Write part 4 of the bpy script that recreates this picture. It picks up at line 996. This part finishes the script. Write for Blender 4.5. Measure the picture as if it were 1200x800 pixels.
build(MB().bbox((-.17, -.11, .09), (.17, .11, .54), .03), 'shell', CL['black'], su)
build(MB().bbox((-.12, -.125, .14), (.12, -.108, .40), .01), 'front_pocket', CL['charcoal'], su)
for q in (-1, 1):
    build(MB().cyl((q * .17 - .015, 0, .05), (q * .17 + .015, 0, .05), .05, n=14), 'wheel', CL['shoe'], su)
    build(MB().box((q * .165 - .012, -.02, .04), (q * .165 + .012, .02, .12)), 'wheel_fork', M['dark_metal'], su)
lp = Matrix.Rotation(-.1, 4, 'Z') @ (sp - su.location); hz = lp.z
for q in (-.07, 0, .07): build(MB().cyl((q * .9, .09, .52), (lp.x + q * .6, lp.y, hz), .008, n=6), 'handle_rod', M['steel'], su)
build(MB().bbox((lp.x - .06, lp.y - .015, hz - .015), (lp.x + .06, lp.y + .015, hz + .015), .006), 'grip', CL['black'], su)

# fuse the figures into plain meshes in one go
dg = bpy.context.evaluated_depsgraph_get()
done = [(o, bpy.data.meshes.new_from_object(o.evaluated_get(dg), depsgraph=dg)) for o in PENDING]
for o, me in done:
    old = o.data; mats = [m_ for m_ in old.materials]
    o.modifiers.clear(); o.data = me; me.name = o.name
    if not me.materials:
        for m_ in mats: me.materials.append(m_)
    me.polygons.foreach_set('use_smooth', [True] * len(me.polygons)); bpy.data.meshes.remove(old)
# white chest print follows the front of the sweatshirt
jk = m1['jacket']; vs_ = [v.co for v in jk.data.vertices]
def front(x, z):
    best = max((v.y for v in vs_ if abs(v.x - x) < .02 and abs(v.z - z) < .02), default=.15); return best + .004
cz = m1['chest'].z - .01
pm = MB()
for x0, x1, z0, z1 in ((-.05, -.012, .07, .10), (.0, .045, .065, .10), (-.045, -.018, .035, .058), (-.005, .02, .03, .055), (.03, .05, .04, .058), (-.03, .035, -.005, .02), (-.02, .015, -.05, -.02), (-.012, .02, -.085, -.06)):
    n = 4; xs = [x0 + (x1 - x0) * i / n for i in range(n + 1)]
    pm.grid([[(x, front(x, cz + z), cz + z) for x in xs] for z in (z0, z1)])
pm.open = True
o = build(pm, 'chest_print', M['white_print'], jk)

━━━━━━━━━━━━━━━━

Exercise brief: Copy out the material word for word and line for line.

Solved problem:
Write part 4 of the bpy script that recreates this picture. It picks up at line 996. This part finishes the script. Write for Blender 4.5. Measure the picture as if it were 1200x800 pixels.
build(MB().bbox((-.17, -.11, .09), (.17, .11, .54), .03), 'shell', CL['black'], su)
build(MB().bbox((-.12, -.125, .14), (.12, -.108, .40), .01), 'front_pocket', CL['charcoal'], su)
for q in (-1, 1):
    build(MB().cyl((q * .17 - .015, 0, .05), (q * .17 + .015, 0, .05), .05, n=14), 'wheel', CL['shoe'], su)
    build(MB().box((q * .165 - .012, -.02, .04), (q * .165 + .012, .02, .12)), 'wheel_fork', M['dark_metal'], su)
lp = Matrix.Rotation(-.1, 4, 'Z') @ (sp - su.location); hz = lp.z
for q in (-.07, 0, .07): build(MB().cyl((q * .9, .09, .52), (lp.x + q * .6, lp.y, hz), .008, n=6), 'handle_rod', M['steel'], su)
build(MB().bbox((lp.x - .06, lp.y - .015, hz - .015), (lp.x + .06, lp.y + .015, hz + .015), .006), 'grip', CL['black'], su)

# fuse the figures into plain meshes in one go
dg = bpy.context.evaluated_depsgraph_get()
done = [(o, bpy.data.meshes.new_from_object(o.evaluated_get(dg), depsgraph=dg)) for o in PENDING]
for o, me in done:
    old = o.data; mats = [m_ for m_ in old.materials]
    o.modifiers.clear(); o.data = me; me.name = o.name
    if not me.materials:
        for m_ in mats: me.materials.append(m_)
    me.polygons.foreach_set('use_smooth', [True] * len(me.polygons)); bpy.data.meshes.remove(old)
# white chest print follows the front of the sweatshirt
jk = m1['jacket']; vs_ = [v.co for v in jk.data.vertices]
def front(x, z):
    best = max((v.y for v in vs_ if abs(v.x - x) < .02 and abs(v.z - z) < .02), default=.15); return best + .004
cz = m1['chest'].z - .01
pm = MB()
for x0, x1, z0, z1 in ((-.05, -.012, .07, .10), (.0, .045, .065, .10), (-.045, -.018, .035, .058), (-.005, .02, .03, .055), (.03, .05, .04, .058), (-.03, .035, -.005, .02), (-.02, .015, -.05, -.02), (-.012, .02, -.085, -.06)):
    n = 4; xs = [x0 + (x1 - x0) * i / n for i in range(n + 1)]
    pm.grid([[(x, front(x, cz + z), cz + z) for x in xs] for z in (z0, z1)])
pm.open = True
o = build(pm, 'chest_print', M['white_print'], jk)